Wednesday, April 2, 2014

Global Warming causes record cold

Because Science®!  2cents emails to point out that Chicago just had the coldest winter ever recorded:
An over a century-old record falls.
The average temperature for December 2013 to March 2014 period in  Chicago was only 22.0°F, 10 degrees below freezing, beating the old record set in the winter of 1903-04. It even beat the harsh winters of 1977/78 which were some of the worst ever.
While stories rage in the media about how global warming is a threat to mankind and nobody will be left untouched by it, the National Weather Service in Chicago issued this statement today.
Click through for the whole shadenfreudtastic NWS bulletin.  It's worth it.

In other climate news, it seems that Global Warming causes most MSNBC viewers to not think that Global Warming is very serious, because Science®!
While we are on the subject of weepy Bill’s MSNBC article, I note there is a poll at the bottom of it asking this:

Do you see climate change as a threat to your life or well-being?

And here is the poll result as of  about 10:30PM PDT Tuesday evening.

MSNBC_poll

No: 2,718 votes Yes: 947 votes I am not sure: 91 votes
Even the moonbats aren't buying the scare.  Maybe because nobody is buying it, and for quite good reason:
The latest report from the UN’s Intergovernmental Panel on Climate Change (IPCC) is due out next week. If the leaked draft is reflected in the published report, it will constitute the formal moving on of the debate from the past, futile focus upon "mitigation" to a new debate about resilience and adaptation.
Good idea, that.  Because the alternative is, well, absurd:
So the mitigation deal has become this: Accept enormous inconvenience, placing authoritarian control into the hands of global agencies, at huge costs that in some cases exceed 17 times the benefits even on the Government's own evaluation criteria, with a global cost of 2 per cent of GDP at the low end and the risk that the cost will be vastly greater, and do all of this for an entire century, and then maybe – just maybe – we might save between one and ten months of global GDP growth.

Can anyone seriously claim, with a straight face, that that should be regarded as an attractive deal or that the public is suffering from a psychological disorder if it resists mitigation policies?
Err, because Science®?  Get offa my lawn, warming boy.

3 comments:

MDC708 said...

My favorite rationalization is that the Arctic ice melting is causing the Arctic Ocean to warm up. That "bubble of heat" is pushing the jet stream south, temporarily causing colder winters. Once the "bubble of heat" gets large enough it will push the jet stream so far south that it will cook us all.

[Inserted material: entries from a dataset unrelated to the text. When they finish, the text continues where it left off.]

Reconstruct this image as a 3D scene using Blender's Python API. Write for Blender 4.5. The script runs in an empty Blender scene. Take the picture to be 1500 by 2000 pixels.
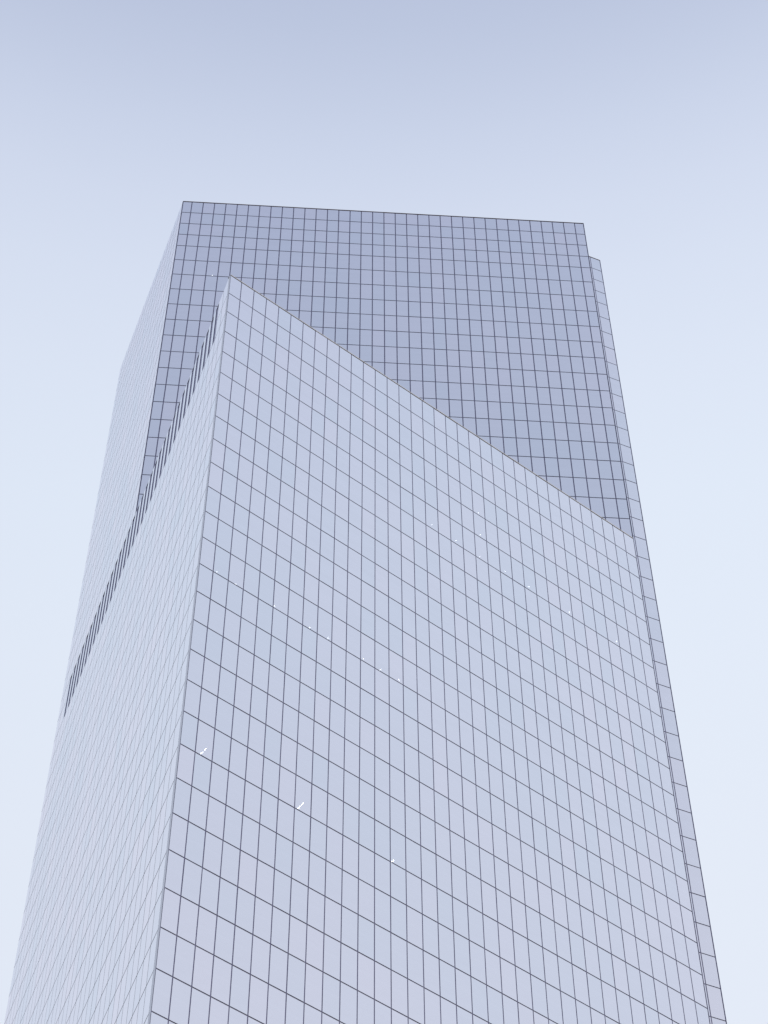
import bpy, math, random
from mathutils import Matrix, Vector

scene = bpy.context.scene
random.seed(4)
R = math.radians

# ------------------------------------------------------------------ camera
FLOOR = 4.115                       # metres per storey
EYE = 1.6
PITCH, ROLL, FPX = 0.9636702933, -0.0042586359, 4477.643   # focal length in pixels of a 2000 px tall frame
cam_data = bpy.data.cameras.new("camera")
cam_data.sensor_fit = 'VERTICAL'
cam_data.sensor_height = 24.0
cam_data.sensor_width = 18.0
cam_data.lens = FPX / 2000.0 * 24.0
cam_data.clip_start = 0.1
cam_data.clip_end = 20000.0
cam = bpy.data.objects.new("camera", cam_data)
scene.collection.objects.link(cam)
_r, _u = Vector((1, 0, 0)), Vector((0, -math.sin(PITCH), math.cos(PITCH)))
_f = Vector((0, math.cos(PITCH), math.sin(PITCH)))
_c, _s = math.cos(ROLL), math.sin(ROLL)
cr, cu = _c * _r + _s * _u, -_s * _r + _c * _u
m = Matrix((cr, cu, -_f)).transposed().to_4x4()
m.translation = Vector((0, 0, EYE))
cam.matrix_world = m
scene.camera = cam

# ------------------------------------------------------------------ light
SUN_ELEV, SUN_AZ = 20.0, 125.0        # degrees; azimuth clockwise from +Y (the direction the camera looks)
world = bpy.data.worlds.new("World")
scene.world = world
world.use_nodes = True
nt = world.node_tree
nt.nodes.clear()
wo = nt.nodes.new("ShaderNodeOutputWorld")
bg = nt.nodes.new("ShaderNodeBackground")
sky = nt.nodes.new("ShaderNodeTexSky")
sky.sky_type = 'NISHITA'
sky.sun_disc = False
sky.sun_elevation = R(SUN_ELEV)
sky.sun_rotation = R(SUN_AZ)
sky.altitude = 0.0
sky.air_density = 1.0
sky.dust_density = 2.0
sky.ozone_density = 1.0
bg.inputs["Strength"].default_value = 0.1
# thin even haze laid over the clear sky: pale low down, thinning towards the zenith
geo = nt.nodes.new("ShaderNodeTexCoord")
sep = nt.nodes.new("ShaderNodeSeparateXYZ")
nt.links.new(geo.outputs["Generated"], sep.inputs[0])
ramp = nt.nodes.new("ShaderNodeValToRGB")
ramp.color_ramp.interpolation = 'LINEAR'
HAZE = [(0.0, (0.551, 0.589, 0.689)),
        (0.6428, (0.562, 0.602, 0.703)),
        (0.7193, (0.577, 0.620, 0.722)),
        (0.7771, (0.584, 0.635, 0.743)),
        (0.8192, (0.582, 0.639, 0.753)),
        (0.848, (0.571, 0.625, 0.747)),
        (0.8704, (0.551, 0.604, 0.734)),
        (0.887, (0.524, 0.576, 0.714)),
        (0.9003, (0.489, 0.542, 0.686)),
        (0.9121, (0.450, 0.502, 0.650)),
        (0.9225, (0.417, 0.469, 0.620)),
        (0.9336, (0.394, 0.445, 0.599)),
        (0.9511, (0.374, 0.423, 0.579)),
        (0.9781, (0.352, 0.402, 0.557)),
        (1.0, (0.360, 0.413, 0.570))]
el = ramp.color_ramp.elements
while len(el) < len(HAZE): el.new(0.5)
for e_, (p_, c_) in zip(el, HAZE):
    e_.position = p_; e_.color = (*c_, 1)
nt.links.new(sep.outputs["Z"], ramp.inputs["Fac"])
def vec(op, a_, k_):
    n_ = nt.nodes.new("ShaderNodeVectorMath"); n_.operation = op
    nt.links.new(a_, n_.inputs[0])
    if isinstance(k_, float): n_.inputs[1].default_value = (k_, k_, k_)
    else: nt.links.new(k_, n_.inputs[1])
    return n_.outputs[0]
# haze painted brighter ahead, dimmer and bluer behind the camera, for the glass reflections
dotn = nt.nodes.new("ShaderNodeVectorMath"); dotn.operation = 'DOT_PRODUCT'
nt.links.new(geo.outputs["Generated"], dotn.inputs[0])
dotn.inputs[1].default_value = (math.sin(R(15)), math.cos(R(15)), 0)
ma = nt.nodes.new("ShaderNodeVectorMath"); ma.operation = 'MULTIPLY_ADD'
nt.links.new(dotn.outputs["Value"], ma.inputs[0])
ma.inputs[1].default_value = (4.50, 4.30, 3.40); ma.inputs[2].default_value = (10.0, 10.0, 10.0)
nt.links.new(vec('ADD', vec('MULTIPLY', sky.outputs[0], 0.25), vec('MULTIPLY', ramp.outputs[0], ma.outputs[0])), bg.inputs["Color"])
nt.links.new(bg.outputs[0], wo.inputs["Surface"])

sun_data = bpy.data.lights.new("sun", 'SUN')
sun_data.energy = 2.0
sun_data.angle = R(4.0)
sun_data.color = (1.0, 0.93, 0.84)
sun = bpy.data.objects.new("sun", sun_data)
scene.collection.objects.link(sun)
sd = Vector((math.sin(R(SUN_AZ)) * math.cos(R(SUN_ELEV)), math.cos(R(SUN_AZ)) * math.cos(R(SUN_ELEV)), math.sin(R(SUN_ELEV))))
sun.rotation_euler = sd.to_track_quat('Z', 'Y').to_euler()

scene.view_settings.view_transform = 'Standard'
scene.view_settings.look = 'None'
scene.view_settings.exposure = 0.0
scene.view_settings.gamma = 1.0
scene.view_settings.use_curve_mapping = False
scene.cycles.max_bounces = 8
scene.cycles.transparent_max_bounces = 6

# ------------------------------------------------------------------ materials
def new_mat(name):
    mt = bpy.data.materials.new(name)
    mt.use_nodes = True
    t = mt.node_tree
    t.nodes.clear()
    out = t.nodes.new("ShaderNodeOutputMaterial")
    return mt, t, out

def plain(name, col, rough=0.6, metal=0.0, var=0.0, scale=3.0):
    mt, t, out = new_mat(name)
    b = t.nodes.new("ShaderNodeBsdfPrincipled")
    b.inputs["Roughness"].default_value = rough
    b.inputs["Metallic"].default_value = metal
    b.inputs["Base Color"].default_value = (*col, 1)
    if var:
        tc = t.nodes.new("ShaderNodeTexCoord")
        n = t.nodes.new("ShaderNodeTexNoise")
        n.inputs["Scale"].default_value = scale
        n.inputs["Detail"].default_value = 4
        t.links.new(tc.outputs["Object"], n.inputs["Vector"])
        mx = t.nodes.new("ShaderNodeMix"); mx.data_type = 'RGBA'
        mx.inputs["A"].default_value = (*[c * (1 - var) for c in col], 1)
        mx.inputs["B"].default_value = (*[min(1, c * (1 + var)) for c in col], 1)
        t.links.new(n.outputs["Fac"], mx.inputs["Factor"])
        t.links.new(mx.outputs["Result"], b.inputs["Base Color"])
    t.links.new(b.outputs[0], out.inputs[0])
    return mt

def glass_material():
    """Coated facade glass: a mirror film whose strength follows the viewing angle, over a dim tinted view inside."""
    mt, t, out = new_mat("coated_glass")
    # each pane has its own tone (coating batches): attribute on the joined panes, object property on single ones
    a1 = t.nodes.new("ShaderNodeAttribute"); a1.attribute_type = 'GEOMETRY'; a1.attribute_name = "tone"
    a2 = t.nodes.new("ShaderNodeAttribute"); a2.attribute_type = 'OBJECT'; a2.attribute_name = "tone"
    add = t.nodes.new("ShaderNodeMath"); add.operation = 'ADD'
    t.links.new(a1.outputs["Fac"], add.inputs[0]); t.links.new(a2.outputs["Fac"], add.inputs[1])
    cr_ = t.nodes.new("ShaderNodeValToRGB")
    e = cr_.color_ramp.elements
    e[0].position = 0.0; e[0].color = (*TINT_A, 1)
    e[1].position = 1.0; e[1].color = (*TINT_B, 1)
    t.links.new(add.outputs[0], cr_.inputs[0])
    lw = t.nodes.new("ShaderNodeLayerWeight"); lw.inputs["Blend"].default_value = 0.5
    fr = t.nodes.new("ShaderNodeMapRange"); fr.interpolation_type = 'LINEAR'
    fr.inputs["From Min"].default_value = 0.25; fr.inputs["From Max"].default_value = 0.85
    fr.inputs["To Min"].default_value = REFL[0]; fr.inputs["To Max"].default_value = REFL[1]
    t.links.new(lw.outputs["Facing"], fr.inputs["Value"])
    # faint roller-wave of heat-treated glass, in the tone of the reflection
    tc = t.nodes.new("ShaderNodeTexCoord")
    mp = t.nodes.new("ShaderNodeMapping"); mp.inputs["Scale"].default_value = (0.25, 0.25, 1.6)
    ns = t.nodes.new("ShaderNodeTexNoise"); ns.inputs["Scale"].default_value = 1.0; ns.inputs["Detail"].default_value = 3.0
    t.links.new(tc.outputs["Object"], mp.inputs[0]); t.links.new(mp.outputs[0], ns.inputs["Vector"])
    bp = t.nodes.new("ShaderNodeBump"); bp.inputs["Strength"].default_value = 0.06; bp.inputs["Distance"].default_value = 0.05
    t.links.new(ns.outputs["Fac"], bp.inputs["Height"])
    nv = t.nodes.new("ShaderNodeMapRange")
    nv.inputs["From Min"].default_value = 0.3; nv.inputs["From Max"].default_value = 0.7
    nv.inputs["To Min"].default_value = 0.975; nv.inputs["To Max"].default_value = 1.0
    t.links.new(ns.outputs["Fac"], nv.inputs["Value"])
    mul = t.nodes.new("ShaderNodeMix"); mul.data_type = 'RGBA'; mul.blend_type = 'MULTIPLY'
    mul.inputs["Factor"].default_value = 1.0
    t.links.new(cr_.outputs[0], mul.inputs["A"]); t.links.new(nv.outputs[0], mul.inputs["B"])
    gl = t.nodes.new("ShaderNodeBsdfGlossy"); gl.inputs["Roughness"].default_value = 0.03
    t.links.new(mul.outputs["Result"], gl.inputs["Color"]); t.links.new(bp.outputs[0], gl.inputs["Normal"])
    tr = t.nodes.new("ShaderNodeBsdfTransparent"); tr.inputs["Color"].default_value = (0.75, 0.78, 0.8, 1)
    mx = t.nodes.new("ShaderNodeMixShader")
    t.links.new(fr.outputs[0], mx.inputs[0]); t.links.new(tr.outputs[0], mx.inputs[1]); t.links.new(gl.outputs[0], mx.inputs[2])
    t.links.new(mx.outputs[0], out.inputs[0])
    return mt

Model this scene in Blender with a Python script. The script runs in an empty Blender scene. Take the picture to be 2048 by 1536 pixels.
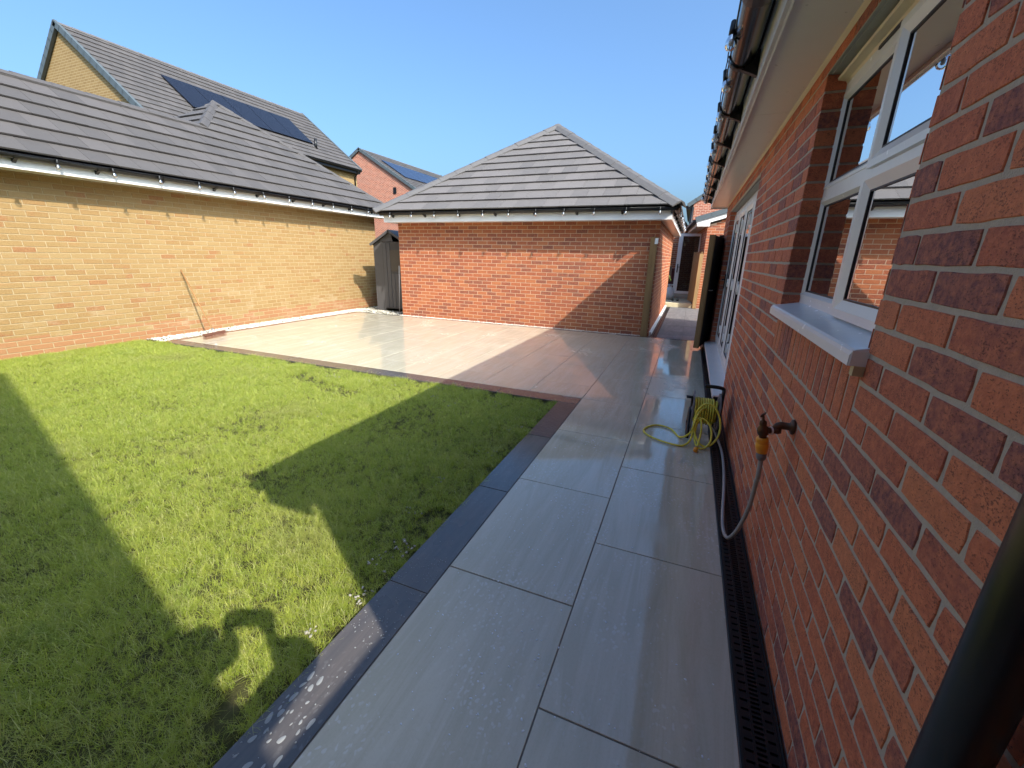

JD(not the one with the picture) said...

Yu r jist 2 dum 2 unnerstan CLIMATE CHANGE!!!! Wen their r glazers 1 mile thik over Chicago, yu will still b 2 dum!!! Evil meenie DENIER!

Gwen Patton, NG3P said...

@MDC708, the phase change of ice into water absorbs heat. It does not emit it. It takes almost 16 times the energy to change 0C ice into 0C water as it does to raise -10C ice to 0C ice. The amount of energy required to raise the same sample from 0C to 100C is only 1.25X as great as the energy to raise 0C ice to 0C water.

Shifting the PHASE of a substance -- changing its state, such as solid to liquid, or liquid to gas -- is nearly always a change that absorbs heat, it doesn't release it. When you melt water from 0C ice to 0C water, it take 8350 joules per 25 GRAMS of ice. The water is not "warm" at that point, it is still at 0 degrees C, it has just changed state. To "warm" the water you need to continue adding energy to raise the temp from zero.

For a 25g sample, to raise the temp from 0C to 100C -- the point at which it can boil -- requires 10,450 joules of energy. But that isn't to MAKE it boil, because boiling is another phase change, to steam. To take 100C water to 100C steam is another 56,425 joules of heat, roughly 5 times the amount needed to bring it from the freezing point to the boiling point.